Pero sobre todo se debe a sus inteligentes guiones, obra de un equipo de hasta 16 personas que ha ido variando y renovándose desde la aparición de estos personajes en 1987, que se entremezclan con otros de la vida real, como aquel episodio el que el presidente  George Bush padre se instala en Springfield, del otro lado de la calle donde viven los Simpson, para entrar en una pelea con Homer que pretende evitar la mismísima Bárbara, primera dama.
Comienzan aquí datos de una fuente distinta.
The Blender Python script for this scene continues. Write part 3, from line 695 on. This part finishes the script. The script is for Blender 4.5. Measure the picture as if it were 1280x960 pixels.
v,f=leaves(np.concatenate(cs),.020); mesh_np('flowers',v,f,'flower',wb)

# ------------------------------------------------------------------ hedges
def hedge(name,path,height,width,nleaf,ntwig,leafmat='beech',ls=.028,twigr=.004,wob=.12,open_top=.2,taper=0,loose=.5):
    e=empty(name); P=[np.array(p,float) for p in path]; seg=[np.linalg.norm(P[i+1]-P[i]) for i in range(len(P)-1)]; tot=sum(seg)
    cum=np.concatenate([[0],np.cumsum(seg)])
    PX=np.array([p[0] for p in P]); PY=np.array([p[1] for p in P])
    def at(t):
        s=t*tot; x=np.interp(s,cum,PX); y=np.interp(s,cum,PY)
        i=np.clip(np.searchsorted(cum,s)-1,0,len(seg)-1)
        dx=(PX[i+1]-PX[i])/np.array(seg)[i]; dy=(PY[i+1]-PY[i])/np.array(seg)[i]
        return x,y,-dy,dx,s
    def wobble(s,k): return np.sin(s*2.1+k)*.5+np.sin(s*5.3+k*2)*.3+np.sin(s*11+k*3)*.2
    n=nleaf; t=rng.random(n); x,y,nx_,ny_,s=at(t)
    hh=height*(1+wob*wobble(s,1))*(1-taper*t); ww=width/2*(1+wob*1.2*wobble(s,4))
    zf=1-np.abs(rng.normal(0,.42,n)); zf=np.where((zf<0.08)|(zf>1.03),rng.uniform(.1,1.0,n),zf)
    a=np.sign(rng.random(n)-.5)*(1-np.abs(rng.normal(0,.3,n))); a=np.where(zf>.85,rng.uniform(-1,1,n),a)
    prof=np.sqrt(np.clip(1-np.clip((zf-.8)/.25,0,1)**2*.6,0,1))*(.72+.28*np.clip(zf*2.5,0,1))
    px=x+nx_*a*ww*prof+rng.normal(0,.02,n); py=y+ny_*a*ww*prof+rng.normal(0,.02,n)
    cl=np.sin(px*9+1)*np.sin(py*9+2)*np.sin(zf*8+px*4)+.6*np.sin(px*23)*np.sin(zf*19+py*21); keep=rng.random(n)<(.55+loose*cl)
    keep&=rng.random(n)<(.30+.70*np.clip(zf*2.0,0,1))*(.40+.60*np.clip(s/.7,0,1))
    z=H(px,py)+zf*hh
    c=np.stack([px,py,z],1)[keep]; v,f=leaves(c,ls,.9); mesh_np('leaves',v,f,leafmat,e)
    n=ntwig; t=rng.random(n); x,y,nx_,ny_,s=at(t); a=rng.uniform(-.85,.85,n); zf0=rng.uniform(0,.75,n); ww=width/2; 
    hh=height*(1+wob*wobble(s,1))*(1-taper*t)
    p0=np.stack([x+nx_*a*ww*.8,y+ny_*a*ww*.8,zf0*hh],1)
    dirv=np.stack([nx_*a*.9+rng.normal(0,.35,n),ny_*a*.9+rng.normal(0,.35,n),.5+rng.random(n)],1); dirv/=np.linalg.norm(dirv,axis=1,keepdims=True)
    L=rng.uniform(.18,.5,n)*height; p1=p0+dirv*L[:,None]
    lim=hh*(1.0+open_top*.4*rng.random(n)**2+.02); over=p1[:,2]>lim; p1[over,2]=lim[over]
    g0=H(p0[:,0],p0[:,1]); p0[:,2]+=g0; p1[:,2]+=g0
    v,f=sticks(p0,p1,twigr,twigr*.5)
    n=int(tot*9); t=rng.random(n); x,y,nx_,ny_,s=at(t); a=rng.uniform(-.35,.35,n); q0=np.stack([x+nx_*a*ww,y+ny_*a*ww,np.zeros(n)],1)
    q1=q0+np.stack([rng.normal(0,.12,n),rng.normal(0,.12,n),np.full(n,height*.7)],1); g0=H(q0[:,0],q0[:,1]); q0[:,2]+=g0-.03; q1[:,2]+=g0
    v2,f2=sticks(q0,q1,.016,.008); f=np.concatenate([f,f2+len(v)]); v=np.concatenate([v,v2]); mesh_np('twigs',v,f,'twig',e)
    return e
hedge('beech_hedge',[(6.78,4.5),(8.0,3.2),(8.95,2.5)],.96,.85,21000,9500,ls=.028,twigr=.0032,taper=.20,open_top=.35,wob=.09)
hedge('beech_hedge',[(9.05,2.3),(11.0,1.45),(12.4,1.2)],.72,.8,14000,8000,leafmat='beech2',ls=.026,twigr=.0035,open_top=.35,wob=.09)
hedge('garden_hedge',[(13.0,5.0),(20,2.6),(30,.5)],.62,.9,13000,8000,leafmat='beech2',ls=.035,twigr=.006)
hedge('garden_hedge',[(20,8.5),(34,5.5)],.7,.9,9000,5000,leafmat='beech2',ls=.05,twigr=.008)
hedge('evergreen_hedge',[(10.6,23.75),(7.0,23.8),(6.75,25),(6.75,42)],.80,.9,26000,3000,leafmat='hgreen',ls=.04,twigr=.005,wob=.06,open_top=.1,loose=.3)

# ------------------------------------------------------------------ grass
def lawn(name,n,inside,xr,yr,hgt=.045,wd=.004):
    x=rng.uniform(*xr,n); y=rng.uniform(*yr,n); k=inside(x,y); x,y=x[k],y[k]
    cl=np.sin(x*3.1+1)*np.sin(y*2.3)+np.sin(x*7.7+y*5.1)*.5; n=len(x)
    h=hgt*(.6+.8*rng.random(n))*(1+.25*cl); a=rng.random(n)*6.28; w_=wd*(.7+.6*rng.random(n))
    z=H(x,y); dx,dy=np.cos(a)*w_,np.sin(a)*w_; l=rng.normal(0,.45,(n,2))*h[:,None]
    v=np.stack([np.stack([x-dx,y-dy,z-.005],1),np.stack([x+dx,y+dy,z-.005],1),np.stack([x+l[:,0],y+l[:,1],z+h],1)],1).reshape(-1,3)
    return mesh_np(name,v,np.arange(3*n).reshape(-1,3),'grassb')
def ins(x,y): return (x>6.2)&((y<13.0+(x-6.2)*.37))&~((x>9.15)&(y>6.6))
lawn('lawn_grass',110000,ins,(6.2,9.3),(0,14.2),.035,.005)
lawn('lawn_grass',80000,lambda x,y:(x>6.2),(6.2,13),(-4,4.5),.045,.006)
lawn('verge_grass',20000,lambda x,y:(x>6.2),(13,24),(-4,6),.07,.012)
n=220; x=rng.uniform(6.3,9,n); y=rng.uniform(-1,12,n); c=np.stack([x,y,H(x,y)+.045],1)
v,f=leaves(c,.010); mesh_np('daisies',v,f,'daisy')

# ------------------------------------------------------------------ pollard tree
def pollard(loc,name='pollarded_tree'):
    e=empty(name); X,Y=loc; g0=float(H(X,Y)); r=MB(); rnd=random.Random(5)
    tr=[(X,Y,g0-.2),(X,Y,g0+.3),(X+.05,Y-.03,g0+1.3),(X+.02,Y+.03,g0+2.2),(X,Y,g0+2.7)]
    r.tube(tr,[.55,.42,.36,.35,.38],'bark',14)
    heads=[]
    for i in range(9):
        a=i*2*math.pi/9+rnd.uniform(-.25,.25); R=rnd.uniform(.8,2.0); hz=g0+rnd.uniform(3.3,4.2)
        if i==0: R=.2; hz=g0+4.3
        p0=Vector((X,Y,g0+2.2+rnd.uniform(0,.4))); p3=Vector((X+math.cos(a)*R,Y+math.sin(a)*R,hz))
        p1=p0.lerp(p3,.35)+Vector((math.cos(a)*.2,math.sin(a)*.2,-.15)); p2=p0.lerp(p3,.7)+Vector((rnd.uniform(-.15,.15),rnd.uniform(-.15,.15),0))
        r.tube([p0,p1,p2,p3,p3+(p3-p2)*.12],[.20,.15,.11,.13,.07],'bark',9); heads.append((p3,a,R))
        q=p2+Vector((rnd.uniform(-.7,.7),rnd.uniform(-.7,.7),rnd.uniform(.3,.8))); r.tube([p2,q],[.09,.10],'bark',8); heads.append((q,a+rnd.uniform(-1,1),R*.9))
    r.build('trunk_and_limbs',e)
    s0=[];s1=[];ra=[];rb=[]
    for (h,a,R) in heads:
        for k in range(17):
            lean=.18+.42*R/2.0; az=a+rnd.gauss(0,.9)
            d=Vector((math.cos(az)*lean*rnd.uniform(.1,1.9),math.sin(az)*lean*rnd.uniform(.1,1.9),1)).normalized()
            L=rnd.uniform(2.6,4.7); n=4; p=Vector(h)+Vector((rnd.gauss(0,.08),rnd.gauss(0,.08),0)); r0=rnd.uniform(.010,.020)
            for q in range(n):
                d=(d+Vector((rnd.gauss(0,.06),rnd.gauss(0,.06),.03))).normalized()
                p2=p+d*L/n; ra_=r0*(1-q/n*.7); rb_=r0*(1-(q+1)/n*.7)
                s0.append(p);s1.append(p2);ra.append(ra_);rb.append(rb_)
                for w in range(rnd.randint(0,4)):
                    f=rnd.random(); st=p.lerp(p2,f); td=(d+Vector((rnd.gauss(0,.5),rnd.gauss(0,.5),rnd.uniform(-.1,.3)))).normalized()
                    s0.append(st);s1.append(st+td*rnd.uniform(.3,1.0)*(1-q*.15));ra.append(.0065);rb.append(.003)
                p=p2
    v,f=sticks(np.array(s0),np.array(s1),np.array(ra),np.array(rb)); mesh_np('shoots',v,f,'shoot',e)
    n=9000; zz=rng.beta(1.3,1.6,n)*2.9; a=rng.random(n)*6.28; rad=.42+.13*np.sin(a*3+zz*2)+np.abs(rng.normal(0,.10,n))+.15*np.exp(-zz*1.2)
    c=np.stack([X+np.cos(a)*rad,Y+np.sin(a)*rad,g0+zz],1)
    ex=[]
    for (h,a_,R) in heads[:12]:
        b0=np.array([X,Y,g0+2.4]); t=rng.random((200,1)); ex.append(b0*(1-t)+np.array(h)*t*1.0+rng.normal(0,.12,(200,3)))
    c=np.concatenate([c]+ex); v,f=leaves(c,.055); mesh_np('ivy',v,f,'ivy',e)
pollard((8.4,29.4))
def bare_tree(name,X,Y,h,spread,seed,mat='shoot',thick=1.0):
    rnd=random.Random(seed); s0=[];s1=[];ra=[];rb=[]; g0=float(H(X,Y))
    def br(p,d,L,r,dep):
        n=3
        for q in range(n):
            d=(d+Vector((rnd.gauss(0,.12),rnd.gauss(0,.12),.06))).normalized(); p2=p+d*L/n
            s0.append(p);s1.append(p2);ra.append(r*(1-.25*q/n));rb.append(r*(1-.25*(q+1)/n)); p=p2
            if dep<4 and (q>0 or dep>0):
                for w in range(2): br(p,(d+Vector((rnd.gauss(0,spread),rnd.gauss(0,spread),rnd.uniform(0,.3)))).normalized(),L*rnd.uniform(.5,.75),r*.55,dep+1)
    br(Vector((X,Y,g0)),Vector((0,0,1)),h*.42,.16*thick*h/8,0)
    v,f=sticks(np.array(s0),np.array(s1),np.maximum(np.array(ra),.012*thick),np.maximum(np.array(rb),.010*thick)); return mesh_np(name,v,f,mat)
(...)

Son una familia estadounidense de clase media baja en la ciudad más común de EE UU en que se pueda pensar. No representa, sin embargo, el sueño americano según el cual el esfuerzo lleva al éxito en la vida. Homer, que prefiere tirarse en el sofá con una cerveza, que ni siquiera abandona en su trabajo de controlador en una central nuclear, no está por la labor: “Si algo es difícil y duro de hacer, entonces no vale la pena hacerlo”, asegura en contra de los consejos que en plena crisis nos da a los españoles el empresario Juan Roig. Y en esta mentalidad intenta educar a sus hijos, aunque en el caso de su estudiosa y activista hija Lisa no lo logre. Parte de la genialidad de la serie es la mezcla del anticliché antisocial con un uso inteligente y mordaz de los estereotipos. Según el filósofo Julian Baggini, el hecho de que se trate de un dibujo animado permite captar mejor la esencia de lo real.

También ha ganado porque quizá sea la serie a cuyos seguidores no solo no les importa, sino que exigen que las cadenas repitan una y otra vez los episodios pasados. No les vale, como a Homer, cualquier cosa en la tele. Quieren que sea Los Simpson.